* GIVEN TASK
From the listing below, copy only the lines running from the line that contains "Q, D, S = leaves_on(P, .26, 10, 'spray', .3, .3)" to the line that contains "return [(px, py, rx, ry, wallY(px, off), dy, nn)", both included.

* GIVEN DATA
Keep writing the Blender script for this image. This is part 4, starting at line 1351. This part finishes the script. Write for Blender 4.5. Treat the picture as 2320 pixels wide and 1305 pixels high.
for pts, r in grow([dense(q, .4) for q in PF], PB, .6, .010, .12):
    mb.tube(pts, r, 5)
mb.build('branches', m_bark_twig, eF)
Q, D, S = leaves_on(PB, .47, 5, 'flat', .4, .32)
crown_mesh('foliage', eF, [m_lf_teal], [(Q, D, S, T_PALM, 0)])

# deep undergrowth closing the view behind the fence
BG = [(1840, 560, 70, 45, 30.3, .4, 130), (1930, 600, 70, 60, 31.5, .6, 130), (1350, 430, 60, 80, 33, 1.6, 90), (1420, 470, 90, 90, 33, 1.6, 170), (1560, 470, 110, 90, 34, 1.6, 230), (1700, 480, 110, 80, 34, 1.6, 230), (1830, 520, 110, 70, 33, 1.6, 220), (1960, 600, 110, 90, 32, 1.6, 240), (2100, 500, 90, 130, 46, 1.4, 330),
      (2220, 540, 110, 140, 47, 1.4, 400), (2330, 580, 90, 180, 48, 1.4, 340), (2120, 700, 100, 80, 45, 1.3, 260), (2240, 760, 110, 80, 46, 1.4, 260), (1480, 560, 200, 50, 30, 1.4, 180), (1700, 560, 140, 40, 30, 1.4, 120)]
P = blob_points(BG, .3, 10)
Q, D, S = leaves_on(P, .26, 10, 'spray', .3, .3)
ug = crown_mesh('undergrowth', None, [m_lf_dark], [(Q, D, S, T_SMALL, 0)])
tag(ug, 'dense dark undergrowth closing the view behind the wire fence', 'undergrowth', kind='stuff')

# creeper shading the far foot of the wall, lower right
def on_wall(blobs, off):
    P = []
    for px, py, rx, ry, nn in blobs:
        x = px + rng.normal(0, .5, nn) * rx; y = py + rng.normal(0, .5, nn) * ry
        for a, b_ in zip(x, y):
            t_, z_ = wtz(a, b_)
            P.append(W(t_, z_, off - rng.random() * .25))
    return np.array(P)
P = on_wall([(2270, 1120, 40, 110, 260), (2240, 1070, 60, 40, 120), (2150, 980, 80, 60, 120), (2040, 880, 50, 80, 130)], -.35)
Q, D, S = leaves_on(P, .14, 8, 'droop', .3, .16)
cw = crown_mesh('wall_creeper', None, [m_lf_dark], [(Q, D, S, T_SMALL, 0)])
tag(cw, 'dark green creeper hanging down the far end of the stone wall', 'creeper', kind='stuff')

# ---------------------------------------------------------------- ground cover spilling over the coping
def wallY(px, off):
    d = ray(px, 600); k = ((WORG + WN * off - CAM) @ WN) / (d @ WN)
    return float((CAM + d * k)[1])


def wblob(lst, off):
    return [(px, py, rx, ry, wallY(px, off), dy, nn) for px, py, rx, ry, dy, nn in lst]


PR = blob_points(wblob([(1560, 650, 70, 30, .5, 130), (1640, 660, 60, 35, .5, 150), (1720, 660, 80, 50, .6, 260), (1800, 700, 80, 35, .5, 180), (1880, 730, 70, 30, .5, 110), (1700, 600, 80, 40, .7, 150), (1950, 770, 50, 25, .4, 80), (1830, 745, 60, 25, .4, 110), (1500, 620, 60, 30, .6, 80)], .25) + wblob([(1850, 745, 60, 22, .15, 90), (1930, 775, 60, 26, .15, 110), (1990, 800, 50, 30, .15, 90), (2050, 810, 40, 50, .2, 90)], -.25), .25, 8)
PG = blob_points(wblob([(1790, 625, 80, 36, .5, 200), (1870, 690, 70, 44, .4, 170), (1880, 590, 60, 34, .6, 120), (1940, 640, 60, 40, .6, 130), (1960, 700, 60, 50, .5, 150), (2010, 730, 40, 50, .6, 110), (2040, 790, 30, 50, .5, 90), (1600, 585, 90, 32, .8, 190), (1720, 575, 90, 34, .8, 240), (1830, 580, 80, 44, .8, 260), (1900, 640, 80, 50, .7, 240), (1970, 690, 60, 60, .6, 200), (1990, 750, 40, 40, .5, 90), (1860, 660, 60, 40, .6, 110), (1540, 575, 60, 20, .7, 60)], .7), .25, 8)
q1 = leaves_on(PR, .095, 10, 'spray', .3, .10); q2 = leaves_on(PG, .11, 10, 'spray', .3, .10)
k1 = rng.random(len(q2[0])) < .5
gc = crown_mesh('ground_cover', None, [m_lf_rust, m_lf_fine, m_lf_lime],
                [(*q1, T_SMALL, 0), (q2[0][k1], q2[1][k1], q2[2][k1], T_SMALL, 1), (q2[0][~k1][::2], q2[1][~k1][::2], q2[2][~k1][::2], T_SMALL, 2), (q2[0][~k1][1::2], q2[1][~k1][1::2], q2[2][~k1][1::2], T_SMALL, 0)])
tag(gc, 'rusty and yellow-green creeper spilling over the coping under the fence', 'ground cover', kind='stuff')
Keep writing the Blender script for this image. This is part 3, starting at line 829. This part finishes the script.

* REPLY TO THE TASK
Q, D, S = leaves_on(P, .26, 10, 'spray', .3, .3)
ug = crown_mesh('undergrowth', None, [m_lf_dark], [(Q, D, S, T_SMALL, 0)])
tag(ug, 'dense dark undergrowth closing the view behind the wire fence', 'undergrowth', kind='stuff')

# creeper shading the far foot of the wall, lower right
def on_wall(blobs, off):
    P = []
    for px, py, rx, ry, nn in blobs:
        x = px + rng.normal(0, .5, nn) * rx; y = py + rng.normal(0, .5, nn) * ry
        for a, b_ in zip(x, y):
            t_, z_ = wtz(a, b_)
            P.append(W(t_, z_, off - rng.random() * .25))
    return np.array(P)
P = on_wall([(2270, 1120, 40, 110, 260), (2240, 1070, 60, 40, 120), (2150, 980, 80, 60, 120), (2040, 880, 50, 80, 130)], -.35)
Q, D, S = leaves_on(P, .14, 8, 'droop', .3, .16)
cw = crown_mesh('wall_creeper', None, [m_lf_dark], [(Q, D, S, T_SMALL, 0)])
tag(cw, 'dark green creeper hanging down the far end of the stone wall', 'creeper', kind='stuff')

# ---------------------------------------------------------------- ground cover spilling over the coping
def wallY(px, off):
    d = ray(px, 600); k = ((WORG + WN * off - CAM) @ WN) / (d @ WN)
    return float((CAM + d * k)[1])


def wblob(lst, off):
    return [(px, py, rx, ry, wallY(px, off), dy, nn) for px, py, rx, ry, dy, nn in lst]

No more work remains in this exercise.